Recapping United’s last three matches: at Nottingham Forest and Tottenham they had leads they could not hang on to. Had they kept those advantages, United would have been second in the ‘as it stands’ table. On both occasions they failed the test and needed late equalisers to salvage points after falling behind. This time, completing the Premier League round, United knew a win would take them fifth; matching last season’s result would have lifted them to fourth.
For 77 minutes, facing 10 men at home with that prize at stake, they lost. It was the first time Manchester United have lost a Premier League match at Old Trafford after the opposition received a red card; previously they had won 36 and drawn 10 of the previous 46 such games. “Old Trafford was there saying ‘we are all here to give a big step up’ and I felt that we were not ready,” he said. “Again, these five weeks, when everyone is praising our evolution, I’m always saying the same things. We are not even near what we’re supposed to be in this club.”
A year to the day since his first game – a 1-1 draw at Ipswich – the big question is how far away the team really is. This is a United side without European distractions, unlike Palace, who play less than three days before the Selhurst Park encounter. The club spent £250m in the summer trying to transform a group that had plunged to 15th last season. Now sitting 10th, in the middle of a cluster that includes Tottenham, Everton and Liverpool and just three points off the top four, where are United headed as they enter a run of fixtures that offers scope to collect points?
When they finished eighth under Erik ten Hag, it was regarded as unacceptable. “Frustration, disappointment,” Amorim said when asked to sum up what he had seen. “They were the better team. We deserved to lose. Twenty minutes in the game, red card for the opponent. We need to win this game no matter what.”
Amorim even agreed with David Moyes that the Gueye-Keane spat showed a welcome sign of desire — a quality he wants to see from his own team, minus the red card. “Fighting is not a bad thing,” he said. “Fighting doesn’t mean that they don’t like each other. Fighting is that you lose the ball and ‘I will fight you because we will suffer a goal’. I hope my players, when they lose the ball, fight each other.”

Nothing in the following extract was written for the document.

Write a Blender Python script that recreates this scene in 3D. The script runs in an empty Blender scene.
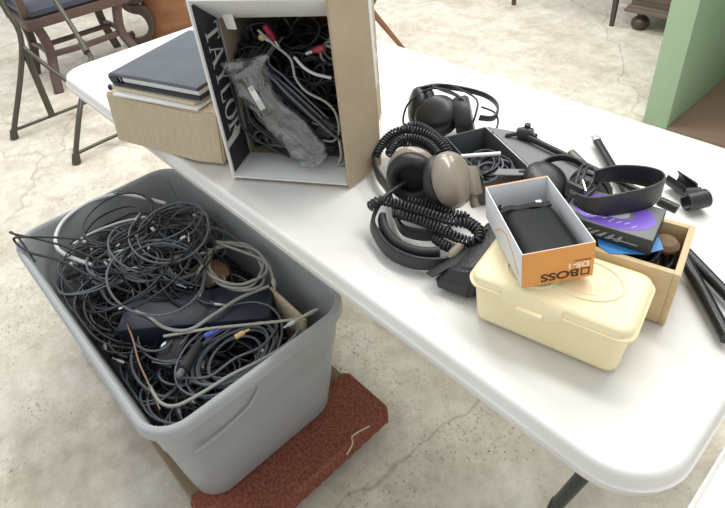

So, after the steps forward and a manager of the month award in October, November has seen regression. The identity of this Manchester United team remains unclear; Amorim appears to share that uncertainty. What he cannot allow is a slide back into last season’s pattern, when every game felt like a defeat waiting to happen and he approached matches with anxiety. “I feel afraid of returning of this feeling of last season,” he said. “That is my biggest concern. We need to work together. We are going to work together. The players are trying but we need to be better.”